The calm before the storm: High spatial resolution mosaic of active region NOAA 14274 at the onset of an X1.2 flare
Carsten Denker, Robert Kamlah, Meetu Verma, Alexander G. M. Pietrow
TL;DR
The paper demonstrates how to capture a full, high-resolution view of an active solar region in a mosaic, enabling detailed study of flare initiation. Using HiFI+ on the 1.5 m GREGOR telescope and KISIP speckle restoration, it builds a 240arcsec x 150arcsec mosaic from 84 raster datasets across Ca II H, TiO, and H-alpha channels, obtained about 30 minutes before an X1.2 flare. The results reveal stressed magnetic structuring—curved trailing-spot penumbral filaments, parasitic polarities, braided filaments, and PIL shear—that power multiple big flares; flare signatures emerge in a sequence along the trailing sunspot and surrounding filament, with early post-flare loops observed.
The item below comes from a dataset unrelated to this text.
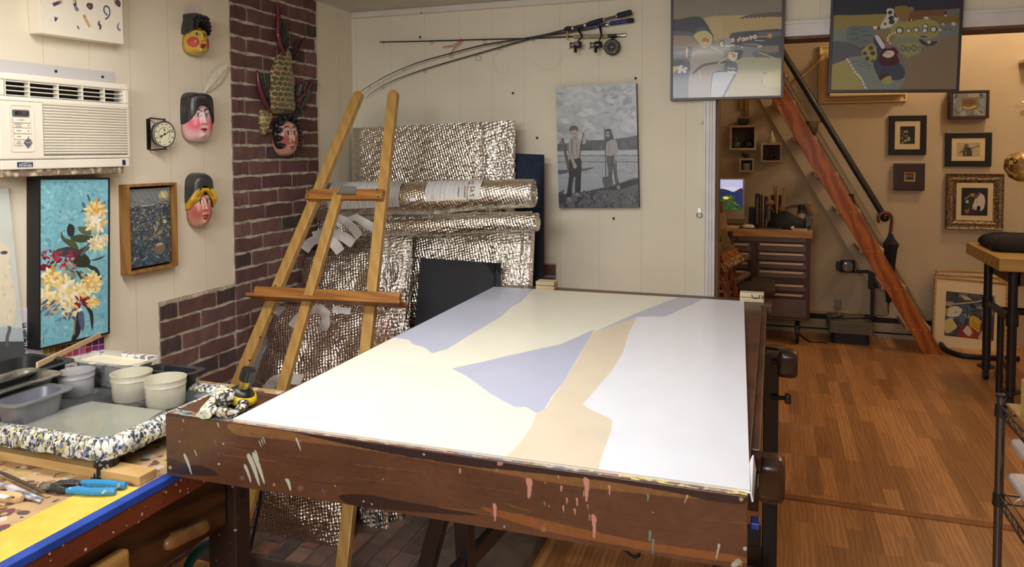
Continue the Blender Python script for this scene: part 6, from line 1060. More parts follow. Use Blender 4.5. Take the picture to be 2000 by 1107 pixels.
# ---- palette tray
zr = .935; pR, pF = UZ(222, 868, zr), UZ(448, 754, zr); px1 = (pR.x + pF.x) / 2; py0, py1 = pR.y - .005, pF.y; px0 = XL + .03
Mcr = splat('crusted_paint', (104, 110, 126), [(206, 206, 206), (60, 66, 90), (206, 194, 120), (176, 184, 196), (66, 72, 92), (190, 170, 70), (226, 222, 210), (110, 118, 134), (44, 50, 72), (214, 214, 206)], 95, .7, .5, (186, 184, 176), 1.0, (1, 1, .5))
pt = thing('palette_tray', 'wide dark tray with a thick rim of crusted paint, raised on feet on the desk', 'tray', ((px0 + px1) / 2, (py0 + py1) / 2, ZD)); cx, cy, w_, h_ = (px0 + px1) / 2, (py0 + py1) / 2, px1 - px0, py1 - py0
B().loft([rrect(w_ - .03, h_ - .03, .02, zr - .022, 6, cx, cy), rrect(w_ - .03, h_ - .03, .02, zr - .012, 6, cx, cy)]).build('tray_base', splat('tray_dark', (62, 64, 66), [(110, 112, 112), (40, 42, 46)], 18, .5, .4, (76, 78, 80), .1), pt)
r_ = random.Random(3); lps = []
for k, (o, z, j) in enumerate(((-.034, -.012, 0), (-.03, -.001, .001), (-.018, .004, .003), (-.004, .002, .004), (.006, -.008, .006), (.012, -.026, .007), (.008, -.036, .008), (.0, -.03, .004))):
    l = rrect(w_ + 2 * o, h_ + 2 * o, .05, zr + z, 40, cx, cy); out = []
    for i, (x, y, zz) in enumerate(l): q = math.sin(i * .9 + k) * math.sin(i * .37) + .6 * r_.uniform(-1, 1); out.append((x + (x - cx) / w_ * j * q * 2, y + (y - cy) / h_ * j * q * 2, zz + j * q * .8))
    lps.append(out)
def dens(l, n):      # add points on the long edges so the crust can ripple
    out = []
    for p, q in zip(l, l[1:] + l[:1]):
        m = max(1, int(math.dist(p, q) / .012)) if math.dist(p, q) > .05 else 1
        for i in range(m): s_ = i / m; out.append(tuple(a_ * (1 - s_) + b_ * s_ for a_, b_ in zip(p, q)))
    return out
base = dens(rrect(w_, h_, .05, 0, 8, cx, cy), 0); nb = len(base); lps = []
for k, (o, z, j) in enumerate(((-.034, -.012, 0), (-.03, -.001, .001), (-.016, .004, .002), (-.002, .002, .003), (.008, -.010, .005), (.013, -.028, .006), (.009, -.04, .007), (.0, -.03, .003))):
    out = []
    for i, (x, y, _) in enumerate(base):
        x1_, y1_ = base[(i + 1) % nb][:2]; x0_, y0_ = base[i - 1][:2]; tx, ty = x1_ - x0_, y1_ - y0_; l_ = math.hypot(tx, ty); nx_, ny_ = ty / l_, -tx / l_; q = .6 * math.sin(i * .8 + k * .7) + .5 * r_.uniform(-1, 1); out.append((x + nx_ * (o + j * q), y + ny_ * (o + j * q), zr + z + j * q))
    lps.append(out)
B().loft(lps + [lps[0]], False, False).build('crusted_rim', Mcr, pt, smooth=60)
for (x, y) in ((px1 - .03, py0 + .03), (px1 - .04, py1 - .06), (px0 + .08, py0 + .04)):
    b = B(); b.loft([[(x + (.022 + .004 * math.sin(3 * g + z * 90)) * math.cos(g), y + (.03 + .004 * math.sin(5 * g + z * 70)) * math.sin(g), ZD + z) for g in np.linspace(0, 2 * pi, 18, endpoint=False)] for z in (0, .02, .045, .065)]); b.build('foot', splat('crusted_black', (24, 24, 30), [(150, 146, 120), (200, 196, 180)], 90, .28, .35, (34, 34, 42), .8), pt, smooth=60)
g4 = [UZ(180, 783, zr - .006), UZ(318, 801, zr - .006), UZ(212, 866, zr - .006), UZ(22, 826, zr - .006)]
b = B(); b.add([p - Vector((0, 0, .006)) for p in g4[::-1]] + g4[::-1], [(3, 2, 1, 0), (4, 5, 6, 7), (0, 1, 5, 4), (1, 2, 6, 5), (2, 3, 7, 6), (3, 0, 4, 7)])
tag(b.build('glass_palette', mat('palette_grey', (150, 152, 140), .25, c2=(142, 144, 134), nscale=4, coat=.4), bevel=.001), 'smooth grey palette slab lying in the front of the palette tray', 'palette')
ZP = zr - .012
# ---- clear tubs
Mtub = mat('tub_plastic', (222, 218, 202), .25, trans=.25, c2=(206, 200, 182), nscale=12, bump=.2, bscale=30); Mtub2 = mat('tub_plastic_grey', (196, 196, 200), .25, trans=.3, c2=(176, 176, 182), nscale=14, bump=.2, bscale=30)
def tub(label, x, y, m, r_=.052, h=.072):
    c = UZ(x, y, ZP); t = thing('paint_tub', label, 'tub', c, 'round translucent paint tubs')
    B(Matrix.Translation(c)).lathe([(r_ * .88, 0), (r_ * .93, .004), (r_ * .97, h * .74), (r_ * 1.01, h * .76), (r_ * 1.01, h * .79), (r_, h * .8), (r_ * 1.01, h * .97), (r_ * 1.03, h), (r_ * .99, h), (r_ * .96, h * .8), (r_ * .92, .008)], 40).build('tub_body', m, t, smooth=40)
    B(Matrix.Translation(c)).lathe([(r_ * .9, .007), (r_ * .945, h * .45), (.001, h * .45)], 32).build('paint_residue', mat('cream_paint', (226, 218, 190), .4), t, smooth=40)
tub('grey-tinted tub, farthest left of the three round tubs', 150, 769, Mtub2, .046, .066); tub('cream-smeared tub, the middle of the three round tubs', 258, 777, Mtub); tub('cream-smeared tub nearest the camera, partly in front of the black tray', 324, 789, Mtub)
# ---- pans
def pan(name, label, c, w, h, H, zt_, m, inside=None, fill=.5, rim=.012, rot=0, taper=.012, group=None):
    T = Matrix.Translation(c) @ Matrix.Rotation(rot, 4, 'Z'); t = thing(name, label, 'pan', (c.x, c.y, zt_ - H), group); z0 = -H; lp = lambda e, z: rrect(w + 2 * e, h + 2 * e, .03, z, 6)
    B(T).loft([lp(-taper, z0), lp(-rim * .3, -.004), lp(rim, -.002), lp(rim, .001), lp(-rim * .3 - .003, 0), lp(-taper - .003, z0 + .004)]).build('pan_body', m, t, smooth=40)
    if inside: B(T).loft([lp(-taper - .003, z0 + .004), lp(-taper * (1 - fill) - .004, z0 + H * fill)]).build('poured_paint', inside, t, smooth=40)
    return t
def quadc(c4, z): P = [UZ(x, y, z) for x, y in c4]; return sum(P, Vector()) / 4, (P[1] - P[0]).length, P
Mst_ = mat('pan_steel', (150, 152, 162), .35, .6, c2=(136, 138, 148), nscale=8); Mblp = mat('pan_black', (34, 36, 42), .35, c2=(56, 60, 66), nscale=14, nmix=(.5, .6)); Mwhp = splat('pan_splattered', (186, 184, 178), [(226, 222, 214), (120, 122, 124)], 30, .6, .35, (150, 150, 148), .2); Mcrm = mat('cream_pool', (238, 226, 196), .25, coat=.3, c2=(244, 236, 216), nscale=6)
def pan_at(name, label, nl, nr, fr, z, H, m, **k):     # near-left, near-right, far-right rim corners in the photo
    a_, b_, c_ = UZ(*nl, z), UZ(*nr, z), UZ(*fr, z); w = abs(b_.x - a_.x); h = abs(c_.y - b_.y); c = Vector(((a_.x + b_.x) / 2, (b_.y + c_.y) / 2, z)); return pan(name, label, c, w - .02, h - .02, H, z, m, **k)
zp = ZP
pan_at('roasting_pan', 'splattered roasting pan holding cream paint at the back of the desk', (105, 709), (255, 719), (308, 695), zp + .07, .07, Mwhp, inside=Mcrm, fill=.88)
pan_at('black_pan', 'black plastic pan with grey smears, nearest the brick wall', (284, 719), (369, 734), (405, 719), zp + .05, .05, Mblp, inside=mat('grey_smear', (120, 124, 134), .3, c2=(90, 94, 104), nscale=10), fill=.15)
lc = UZ(148, 757, zp + .062); ln = UZ(40, 798, zp + .062); w_ = .115
pan('loaf_pan', 'empty grey metal loaf pan at the left front of the tray', Vector((lc.x - w_ / 2, (lc.y + ln.y) / 2, zp + .062)), w_ - .02, (lc.y - ln.y) - .01, .062, zp + .062, Mst_)
lc = UZ(131, 727, zp + .078); pan('shallow_pan', 'dark shallow pan smeared with cream paint, behind the loaf pan', Vector((lc.x - .075, lc.y - .16, zp + .078)), .13, .30, .03, zp + .078, mat('pan_dark', (70, 70, 68), .35, .4, c2=(150, 146, 130), nscale=9, nmix=(.5, .62)), inside=mat('thin_grey', (96, 96, 92), .3, c2=(190, 182, 158), nscale=9, nmix=(.48, .6)), fill=.2)
lc = UZ(100, 703, zp + .075); pan('deep_pan', 'deep dark pan with pale paint, farthest left against the wall', Vector((XL + .18, lc.y - .10, zp + .075)), .19, .24, .075, zp + .075, mat('pan_deep', (64, 64, 66), .4, .5, c2=(50, 50, 52), nscale=8), inside=mat('pale_paint', (206, 198, 160), .35), fill=.3)
p0, p1 = UZ(72, 713, zp + .083), UX(214, 645, XL + .012); tag(B().beam(p0, p1, .016, .006, (0, 0, 1)).build('stir_stick', mat('stick_wood', (222, 192, 150), .6, c2=(212, 180, 138), nscale=20), bevel=.001), 'pale wooden stir stick propped on the pans against the wall', 'stick')
p = UZ(272, 931, ZD + .022); tag(B().box(XL + .05, p.x, p.y, p.y + .05, ZD, ZD + .022).build('wood_strip', wood('strip_pine', (204, 168, 112), (188, 150, 94), 'X', .6), bevel=.002), 'pine strip lying on the desk in front of the palette tray', 'strip')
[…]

This mosaic approach demonstrates a powerful avenue for high-cadence, wide-field solar imaging to link magnetic topology with flare dynamics and energy release.
Abstract
Active region NOAA 14274 produced some of the strongest flares of Solar Cycle 25, including the X1.2 and X5.1 flares on 10 and 11 November 2025, respectively. We present the first large mosaic of speckle-restored images obtained with the improved High-resolution Fast Imager (HiFI+) at the 1.5-meter GREGOR solar telescope at the Observatorio del Teide in Izaña, Tenerife, Spain. The observations were obtained approximately 30 minutes before the onset of the X1.2 flare. The active region exhibited strongly curved penumbral filaments, sunspot rotation, and shear motions along the polarity inversion line (PIL), which led to a highly stressed magnetic field configuration that stored sufficient energy to release multiple M- and X-class flares. The first flare signatures appeared as small-scale brightenings, each with a width of a few tenths of an arcsecond, that trace penumbral filaments in the trailing sunspot.